Tax treatment is what makes 401(k) plans attractive to many people. Your pre-tax contributions are only taxable when you make a withdrawal, typically at retirement. The advantage here is that most people will be in a lower tax bracket in retirement compared with their working years, so you’ll typically pay a lesser amount in taxes.

Roth Deferrals

Roth contributions are made with after-tax money. That is, you elect to pay taxes up front when you make the contribution to your 401(k), rather than later when you withdraw the money at retirement. The advantage to Roth deferrals is that no taxes are paid upon withdrawal since you’ve already paid taxes upfront. Roth contributions are generally a good option for employees who expect to be in a higher tax bracket at retirement or for employees who want to diversify their sources of retirement income.

Why are they called “Roth” contributions? As a side note, the reason they are called Roth contributions is that the provision that enabled these after-tax contributions was named after Senator Bill Roth, who worked to get this legislation passed. 

Savings Example (with Pre-Tax Contributions)

Let’s look at an example of the savings and tax benefits in a 401(k) plan. 

Annual Income

$50,000

Contribution Percentage

5%

Contribution Dollar Amount

$2,500

Semi-Monthly Per Paycheck Contribution

$107.17

Year-end Taxable Income

Note it is not $50,000 because you actually reduced your taxable income by the amount you contributed to your 401(k) plan.

$47,500

Marginal Tax Bracket

25%

Tax Savings on your Contribution

$625

Actual Cost of your Contribution

$1,875

In this example, you deposit $2,500 into your 401(k) plan, but it only actually costs you $1,875. That is because you paid $625 less in federal and state taxes than you otherwise would have if you hadn’t made the contribution to your 401(k).

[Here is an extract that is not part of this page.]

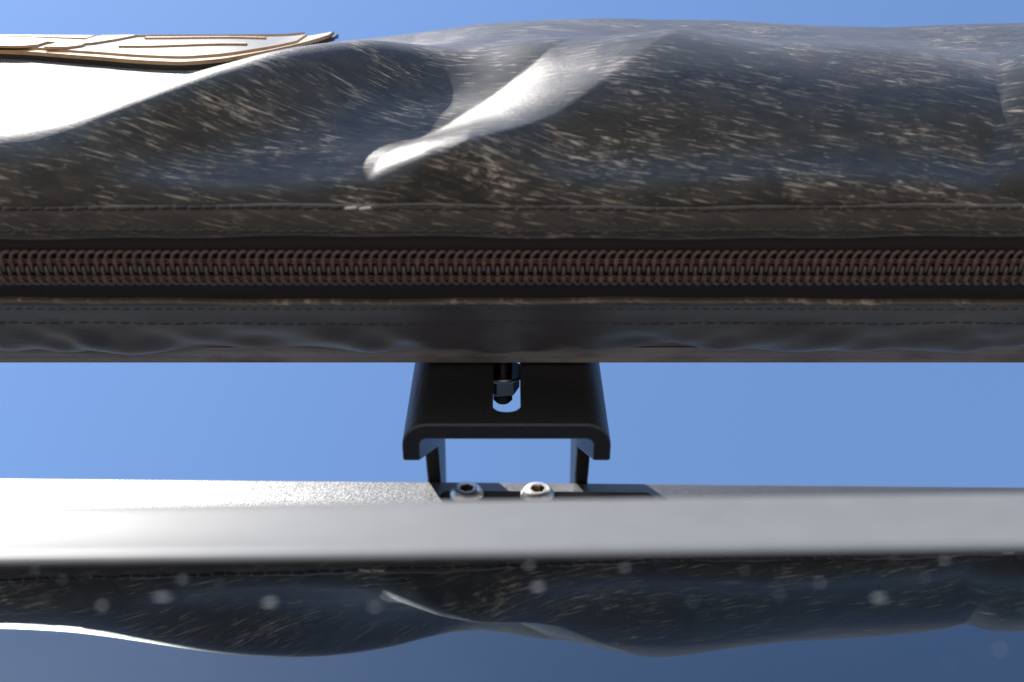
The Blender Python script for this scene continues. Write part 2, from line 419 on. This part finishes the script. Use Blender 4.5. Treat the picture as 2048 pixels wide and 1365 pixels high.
# aluminium back extrusion with fine ribs along its edge
def extrusion(x0, x1, prof, m, name, parent, dy=lambda x: 0., smooth=False, nx=2, dz=lambda x: 0.):
    n = len(prof); V = []; F = []
    for i in range(nx):
        x = x0 + (x1 - x0) * i / (nx - 1); V += [(x, y + dy(x), z + dz(x)) for y, z in prof]
    for i in range(nx - 1):
        for k in range(n): a, b = i * n + k, i * n + (k + 1) % n; F.append((a, b, b + n, a + n))
    F.append(tuple(range(n))[::-1]); F.append(tuple((nx - 1) * n + k for k in range(n)))
    return obj(name, V, F, m, parent, smooth)
prof = [(.1440, .2676), (.1440, .3850), (.1392, .3850), (.1392, .2671)]
for k in range(9):                                                # shallow extrusion ribs on the lower edge
    y = .1394 + .0043 * k / 9
    prof += [(y, .2671), (y + .00018, .26722), (y + .00036, .26722), (y + .00046, .2671)]
prof += [(.1437, .2671)]
alu = extrusion(-.43, .43, prof, M['alu'], 'aluminium_backing', awning)

# ------------------------------------------------------------------ zip
zipper = bpy.data.objects.new('zipper', None); COL.objects.link(zipper); zipper.parent = awning
S_Z = 45.4
zc = section(S_Z); zn = section_n(S_Z); zt = np.array([zn[1], -zn[0]])   # tangent toward growing s
zipper.location = Vector((0, zc[0], zc[1] + H)) - Vector(awning.location); zipper.empty_display_size = .02
def zp(a, b, c):                                                  # zip-plane mm -> scene (curved with the section)
    s = S_Z + b; p = section(s) + section_n(s) * c / 1000.
    return np.array([a / 1000., p[0], p[1]])
PITCH = 2.21
def tooth_path(up):
    if up: pts = [(0, -.75, .05), (0, -.35, .40), (0, .6, .50), (.02, 2.2, .46), (.16, 3.2, .45), (.55, 4.05, .40), (1.15, 4.5, .22), (1.75, 4.4, -.12), (2.2, 3.8, -.5), (2.35, 3.0, -.75)]
    else: pts = [(0, .85, .05), (0, .45, .42), (0, -.6, .55), (.02, -2.3, .48), (.2, -3.3, .40), (.65, -4.05, .25), (1.2, -4.45, .0), (1.8, -4.3, -.25), (2.2, -3.8, -.55), (2.35, -3.0, -.8)]
    return pts
def tooth_mesh(up):
    mb = MB(); mb.tube([zp(*p) for p in tooth_path(up)], np.array([.34, .50, .50, .50, .50, .50, .50, .48, .44, .38]) / 1000, 6)
    V = np.array(mb.V); c0 = zp(0, 0, 0); me = bpy.data.meshes.new('zip_tooth'); me.from_pydata((V - c0).tolist(), [], mb.F)
    finish(me, M['coil'], True); return me, mb
for up, off in ((True, .0), (False, -1.12)):
    me, mb = tooth_mesh(up); far = MB(); thr = MB(); c0 = zp(0, 0, 0)
    n = int(XE / PITCH)
    for k in range(-n, n):
        a = k * PITCH + off + random.uniform(-.05, .05)
        if abs(a) < 133:
            o = linked('zip_tooth', me, c0 + np.array([a / 1000, random.uniform(-.04, .04) / 1000, random.uniform(-.04, .04) / 1000]), zipper)
        else: far.add([np.array(p) + [a / 1000, 0, 0] for p in mb.V], mb.F)
        # the chain stitch that holds the coil: two knots over each tooth and a link between them
        for b, c in ((2.6, .84), (1.85, .80)) if up else ((-2.1, .84), (-2.85, .76)):
            j = random.uniform(-.08, .08)
            thr.tube([zp(a - .62, b + j, c - .42), zp(a - .25, b + j, c), zp(a + .25, b + j + .05, c), zp(a + .62, b + j, c - .42)], np.array([.24, .38, .38, .24]) / 1000, 5)
            thr.tube([zp(a + .5, b + .2, .15), zp(a + PITCH / 2, b, .42), zp(a + PITCH - .5, b - .15, .15)], .00022, 5)
    if far.V: tag(far.obj('zip_teeth_beyond', M['coil'], zipper, True), kind='stuff')
    tag(thr.obj('zip_chain_stitch', M['zthread'], zipper, True), kind='stuff')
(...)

Please note, the example provided is for illustrative purposes only. Actual tax savings will vary by individual.

The Power of Compounding

As your invested money earns a return, those earnings are added to your 401(k) account balance. As those monies remain invested in the future, they have the potential to grow even more in the future. When you add the element of time to the equation, the growth in your invested monies each year compounds over the years.

Withdrawal Rules

Generally, you can’t withdraw money from a 401(k) plan until you are at least 59 ½ years old or separate from employment.

Any cash withdrawals taken before age 59 ½ are subject to ordinary income taxes as well as an additional 10% early withdrawal penalty. There are some exceptions, however, including death, disability or a qualified domestic relations order following a divorce.

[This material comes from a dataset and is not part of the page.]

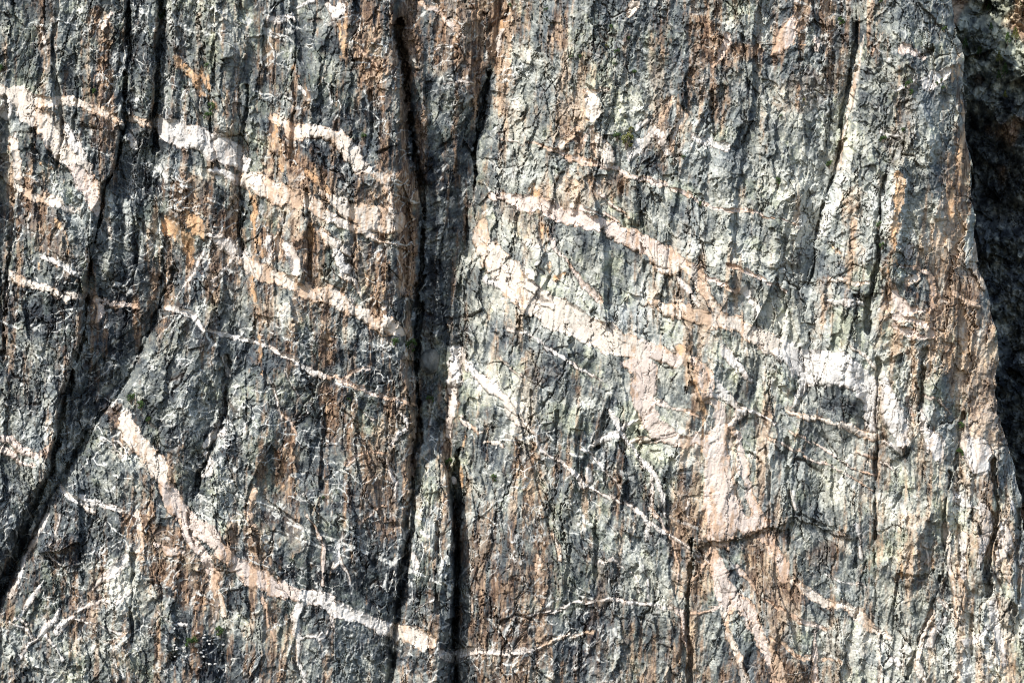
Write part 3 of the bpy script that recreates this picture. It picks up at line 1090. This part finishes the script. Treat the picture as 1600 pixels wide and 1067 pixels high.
reg = np.zeros(fx.shape, np.int32)                 # 0 left column
reg[right_of(3)] = 1                               # narrow pillar and gully floor
reg[right_of(6)] = 2                               # ribbed buttress / slab
reg[right_of(6) & (fy > 372 + (fx - 330) * 0.45)] = 3
reg[right_of(9) & right_of(9)] = 4                 # central pillar
reg[right_of(13)] = 5                              # gully back
reg[right_of(13) & ~right_of(16) & (fy > 655)] = 6   # flake in the gully
reg[right_of(16)] = 7                              # main wall
reg[right_of(22)] = 8                              # prow
NAMES = [
    ("left_cliff", "weathered grey rock column at the left edge crossed by an orange and cream vein"),
    ("gully_cliff", "dark shaded rock in the slanting gully, with a narrow grey pillar at its top"),
    ("ribbed_cliff", "grey ribbed buttress left of the central pillar with a wide white band and orange streaks"),
    ("slab_cliff", "dark leaning slab at the lower left crossed by a broad pinkish orange vein"),
    ("pillar_cliff", "central rock pillar with two bold cream bands slanting down to the right"),
    ("chimney_cliff", "dark shaded rock at the back of the deep chimney beside the central pillar"),
    ("flake_cliff", "slim rounded flake of rock standing at the foot of the deep chimney"),
    ("main_cliff", "broad pale main wall with many slanting veins and a vertical pink vein"),
    ("prow_cliff", "tall right-hand prow of rock with a pale left ridge and tan flank"),
]
vf = vid[:-1, :-1]
vin = (vd[:-1, :-1] < 0.0)
VN = {'W': "white_vein_or_lit_edge", 'T': "white_thread_vein", 'P': "pink_vein", 'C': "cream_vein_or_lit_edge", 'O': "orange_stain_band"}  # painted sunlit edges share the white and cream classes with real veins
regf, vff, vinf = reg.ravel(), vf.ravel(), vin.ravel()
key = np.where(vinf, vff, -1)
for k, (nm, lab) in enumerate(NAMES):
    sel = np.nonzero(regf == k)[0]
    ks = key[sel]
    ids, cnt = np.unique(ks, return_counts=True)
    keep = [i for i, c in sorted(zip(ids, cnt), key=lambda t: -t[1]) if i >= 0 and c > 40][:90]
    base = ~np.isin(ks, keep)
    o = grid_mesh(nm, QUADS[sel[base]], m1=MASK1, m2=MASK2)
    o["kind"] = "structure"
    o["label"] = lab
    for i in keep:
        grid_mesh(VN[veins[i][0]], QUADS[sel[ks == i]], m1=MASK1, m2=MASK2, parent=o)

# the same wall goes on above the picture (it shades the gullies and the far side)
t = np.arange(0, 400, 4)
rj = np.clip(t, 0, ny - 1)
ci = np.arange(0, nx, 4)
Hu = H[np.ix_(rj, ci)]
PXu = np.repeat(PXE[0:1, ci], len(t), 0)
PXu = PXu * 0 + PXE[np.ix_(rj, ci)]
Vu = world(PXu, (Y0 - t)[:, None] * np.ones((1, len(ci))), Hu - (t[:, None] * 0.02)).reshape(-1, 3)
a, b = np.mgrid[0:len(t) - 1, 0:len(ci) - 1]
q = a * len(ci) + b
topline = 100 + 40 * fnoise(12, 12, 3, 90, shape=(8, len(ci)))[4]
fq = np.stack([q, q + 1, q + len(ci) + 1, q + len(ci)], -1).reshape(-1, 4)
fq = fq[(t[a] < topline[b]).ravel()]
m1u = MASK1.reshape(ny, nx, 4)[np.ix_(rj, ci)].reshape(-1, 4)
m2u = (MASK2.reshape(ny, nx, 4)[np.ix_(rj, ci)] * 0).reshape(-1, 4)
o = grid_mesh("upper_cliff", fq, V=Vu, m1=m1u, m2=m2u)
o["kind"] = "structure"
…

If you really need to take money out of your 401(k) before you reach retirement age, you may be able to take a loan from the plan. (Please note, plan provisions vary and not all plans allow for loans to be taken.) If you are able to take a loan, you are required to pay back the money (to your own 401(k) account) plus interest over a certain period. The biggest risk to this is that if you lose your job or terminate employment such that you are no longer an active employee, you must pay back the full loan immediately. Otherwise, the loan will be treated as an early withdrawal and subject to ordinary income taxes and the 10% penalty. Check out our article on Loans for more info.

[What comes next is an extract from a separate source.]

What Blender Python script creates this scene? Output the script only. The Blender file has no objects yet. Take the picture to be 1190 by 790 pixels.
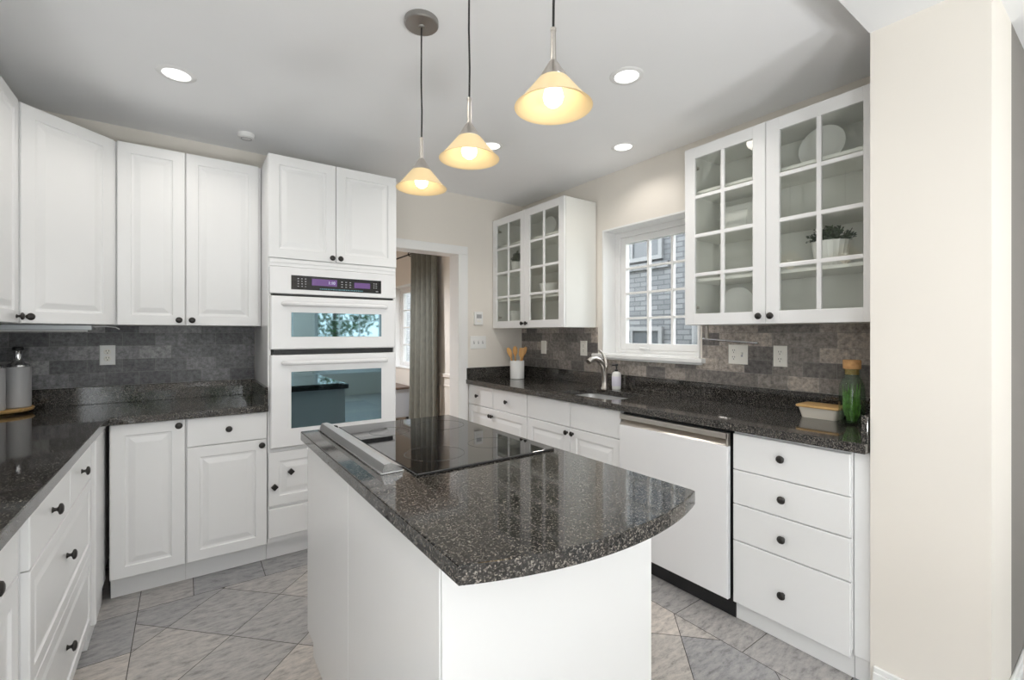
import bpy, bmesh, math, random
from mathutils import Vector, Matrix
PI = math.pi
R = math.radians
random.seed(7)
S = bpy.context.scene
C = S.collection

# ------------------------------------------------------------------ camera, world, exposure
FPX, YH, YAW = 532.3, 387.5, 35.4746
cd = bpy.data.cameras.new('camera')
cam = bpy.data.objects.new('camera', cd)
C.objects.link(cam)
cam.location = (0, 0, 1.32)
cam.rotation_euler = (PI/2, 0, -R(YAW))
cd.sensor_fit = 'HORIZONTAL'
cd.sensor_width = 36
cd.lens = FPX/1190*36
cd.shift_y = -(395-YH)/1190
cd.clip_start = 0.03
S.camera = cam
S.view_settings.view_transform = 'Standard'
S.view_settings.look = 'None'
S.view_settings.exposure = 0.14
S.view_settings.gamma = 1.0
S.view_settings.use_curve_mapping = False
try:
    S.cycles.max_bounces = 10
    S.cycles.diffuse_bounces = 6
    S.cycles.transparent_max_bounces = 16
    S.cycles.use_denoising = True
    S.cycles.sample_clamp_indirect = 6
except Exception:
    pass
w = bpy.data.worlds.new('world')
S.world = w
w.use_nodes = True
wn = w.node_tree
bg = wn.nodes['Background']
tc = wn.nodes.new('ShaderNodeTexCoord')
sp = wn.nodes.new('ShaderNodeSeparateXYZ')
wr = wn.nodes.new('ShaderNodeValToRGB')
wn.links.new(tc.outputs['Generated'], sp.inputs[0])
wn.links.new(sp.outputs['Z'], wr.inputs[0])
wr.color_ramp.elements[0].color = (0.95, 0.97, 1.0, 1)
wr.color_ramp.elements[1].color = (0.82, 0.90, 1.0, 1)
wn.links.new(wr.outputs[0], bg.inputs['Color'])
WORLD = 5.2
bg.inputs['Strength'].default_value = WORLD

def area_light(name, loc, rot, sx, sy, power, col=(1, 1, 1), portal=False):
    ld = bpy.data.lights.new(name, 'AREA')
    ld.shape = 'RECTANGLE'
    ld.size, ld.size_y = sx, sy
    ld.energy = power
    ld.color = col
    o = bpy.data.objects.new(name, ld)
    o.location, o.rotation_euler = loc, rot
    C.objects.link(o)
    if portal:
        ld.cycles.is_portal = True
    return o
# portals: the openings daylight comes through
area_light('window_portal', (-0.9, -4.12, 1.35), (PI/2, 0, 0), 1.5, 1.75, 1, portal=True)
area_light('window_portal', (1.0, -4.12, 1.35), (PI/2, 0, 0), 1.5, 1.75, 1, portal=True)
area_light('window_portal', (2.9, -4.12, 1.35), (PI/2, 0, 0), 1.5, 1.75, 1, portal=True)
area_light('window_portal', (-3.12, -1.9, 1.35), (0, -PI/2, 0), 1.75, 2.6, 1, portal=True)
area_light('window_portal', (2.88, 2.09, 1.63), (0, PI/2, 0), 0.9, 0.8, 1, portal=True)
area_light('window_portal', (2.88, 6.55, 1.4), (0, PI/2, 0), 1.2, 0.9, 1, portal=True)

UP = 52          # watts of each uplighter added as fill behind the camera
def spot(loc, power, col=(1, 0.94, 0.86), size=R(150), r=0.05):
    ld = bpy.data.lights.new('downlight', 'SPOT')
    ld.energy, ld.color, ld.spot_size, ld.spot_blend, ld.shadow_soft_size = power, col, size, 0.6, r
    o = bpy.data.objects.new('downlight', ld)
    o.location = loc
    C.objects.link(o)
    return o

# ------------------------------------------------------------------ materials
def mat(name, col, rough=0.5, metal=0.0, spec=0.5, emit=None, es=0.0, coat=0.0):
    m = bpy.data.materials.new(name)
    m.use_nodes = True
    b = m.node_tree.nodes['Principled BSDF']
    b.inputs['Base Color'].default_value = (*col, 1)
    b.inputs['Roughness'].default_value = rough
    b.inputs['Metallic'].default_value = metal
    b.inputs['Specular IOR Level'].default_value = spec
    b.inputs['Coat Weight'].default_value = coat
    if emit:
        b.inputs['Emission Color'].default_value = (*emit, 1)
        b.inputs['Emission Strength'].default_value = es
    return m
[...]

Some plans allow for hardship withdrawals, but the rules governing this type of withdrawal are generally very restrictive. You would need to provide appropriate documentation to demonstrate your immediate and heavy financial needs. Read our article on Hardship Withdrawals for more info.

Remember, a 401(k) is a retirement plan, not a savings account, so be sure to save for immediate goals outside of your 401(k). 

The information contained herein is not intended as financial, legal or tax advice, and may not be suitable as required by specific circumstances. Please consult your financial planner, attorney and/or tax adviser as needed.